# Aim
Can you print the data exactly and leave out each image?

# Collected data

%%

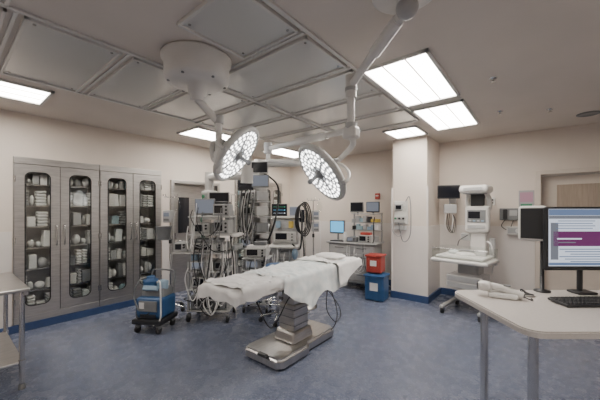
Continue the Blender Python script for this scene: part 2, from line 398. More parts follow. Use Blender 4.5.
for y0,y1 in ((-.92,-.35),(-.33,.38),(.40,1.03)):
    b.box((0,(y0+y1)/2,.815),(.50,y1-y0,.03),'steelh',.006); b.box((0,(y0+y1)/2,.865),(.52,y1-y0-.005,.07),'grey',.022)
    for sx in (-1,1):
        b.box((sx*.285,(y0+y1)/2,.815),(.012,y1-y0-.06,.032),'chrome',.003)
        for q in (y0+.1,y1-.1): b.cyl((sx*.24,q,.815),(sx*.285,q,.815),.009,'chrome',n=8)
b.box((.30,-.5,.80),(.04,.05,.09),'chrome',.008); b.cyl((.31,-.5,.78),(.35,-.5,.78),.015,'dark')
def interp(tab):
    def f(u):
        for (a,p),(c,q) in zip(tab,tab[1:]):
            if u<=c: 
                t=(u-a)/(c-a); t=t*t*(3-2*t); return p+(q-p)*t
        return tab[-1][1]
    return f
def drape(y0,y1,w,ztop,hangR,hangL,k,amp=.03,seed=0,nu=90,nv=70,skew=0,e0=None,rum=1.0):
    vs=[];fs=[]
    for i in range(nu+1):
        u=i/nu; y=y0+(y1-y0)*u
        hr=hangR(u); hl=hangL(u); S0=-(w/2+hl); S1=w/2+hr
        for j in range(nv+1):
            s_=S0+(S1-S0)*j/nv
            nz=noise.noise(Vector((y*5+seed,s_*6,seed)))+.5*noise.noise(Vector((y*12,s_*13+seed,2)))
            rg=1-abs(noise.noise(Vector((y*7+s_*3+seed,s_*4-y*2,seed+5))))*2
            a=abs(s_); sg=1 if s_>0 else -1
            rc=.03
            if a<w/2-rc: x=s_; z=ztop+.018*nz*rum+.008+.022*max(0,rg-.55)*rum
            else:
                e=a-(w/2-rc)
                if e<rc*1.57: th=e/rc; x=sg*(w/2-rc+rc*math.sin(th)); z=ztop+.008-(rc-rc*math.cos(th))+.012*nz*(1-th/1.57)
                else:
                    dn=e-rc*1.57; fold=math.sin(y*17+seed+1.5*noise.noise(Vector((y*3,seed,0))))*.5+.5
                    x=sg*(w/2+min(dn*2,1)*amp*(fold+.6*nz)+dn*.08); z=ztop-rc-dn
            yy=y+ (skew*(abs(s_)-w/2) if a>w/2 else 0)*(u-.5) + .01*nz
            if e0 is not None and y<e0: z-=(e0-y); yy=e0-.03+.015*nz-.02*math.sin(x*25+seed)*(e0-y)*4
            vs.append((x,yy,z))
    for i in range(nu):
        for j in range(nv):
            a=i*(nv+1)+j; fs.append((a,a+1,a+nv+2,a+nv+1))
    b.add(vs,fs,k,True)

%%

# Written response
Continue the Blender Python script for this scene: part 2, from line 398. More parts follow. Use Blender 4.5.
for y0,y1 in ((-.92,-.35),(-.33,.38),(.40,1.03)):
    b.box((0,(y0+y1)/2,.815),(.50,y1-y0,.03),'steelh',.006); b.box((0,(y0+y1)/2,.865),(.52,y1-y0-.005,.07),'grey',.022)
    for sx in (-1,1):
        b.box((sx*.285,(y0+y1)/2,.815),(.012,y1-y0-.06,.032),'chrome',.003)
        for q in (y0+.1,y1-.1): b.cyl((sx*.24,q,.815),(sx*.285,q,.815),.009,'chrome',n=8)
b.box((.30,-.5,.80),(.04,.05,.09),'chrome',.008); b.cyl((.31,-.5,.78),(.35,-.5,.78),.015,'dark')
def interp(tab):
    def f(u):
        for (a,p),(c,q) in zip(tab,tab[1:]):
            if u<=c: 
                t=(u-a)/(c-a); t=t*t*(3-2*t); return p+(q-p)*t
        return tab[-1][1]
    return f
def drape(y0,y1,w,ztop,hangR,hangL,k,amp=.03,seed=0,nu=90,nv=70,skew=0,e0=None,rum=1.0):
    vs=[];fs=[]
    for i in range(nu+1):
        u=i/nu; y=y0+(y1-y0)*u
        hr=hangR(u); hl=hangL(u); S0=-(w/2+hl); S1=w/2+hr
        for j in range(nv+1):
            s_=S0+(S1-S0)*j/nv
            nz=noise.noise(Vector((y*5+seed,s_*6,seed)))+.5*noise.noise(Vector((y*12,s_*13+seed,2)))
            rg=1-abs(noise.noise(Vector((y*7+s_*3+seed,s_*4-y*2,seed+5))))*2
            a=abs(s_); sg=1 if s_>0 else -1
            rc=.03
            if a<w/2-rc: x=s_; z=ztop+.018*nz*rum+.008+.022*max(0,rg-.55)*rum
            else:
                e=a-(w/2-rc)
                if e<rc*1.57: th=e/rc; x=sg*(w/2-rc+rc*math.sin(th)); z=ztop+.008-(rc-rc*math.cos(th))+.012*nz*(1-th/1.57)
                else:
                    dn=e-rc*1.57; fold=math.sin(y*17+seed+1.5*noise.noise(Vector((y*3,seed,0))))*.5+.5
                    x=sg*(w/2+min(dn*2,1)*amp*(fold+.6*nz)+dn*.08); z=ztop-rc-dn
            yy=y+ (skew*(abs(s_)-w/2) if a>w/2 else 0)*(u-.5) + .01*nz
            if e0 is not None and y<e0: z-=(e0-y); yy=e0-.03+.015*nz-.02*math.sin(x*25+seed)*(e0-y)*4
            vs.append((x,yy,z))
    for i in range(nu):
        for j in range(nv):
            a=i*(nv+1)+j; fs.append((a,a+1,a+nv+2,a+nv+1))
    b.add(vs,fs,k,True)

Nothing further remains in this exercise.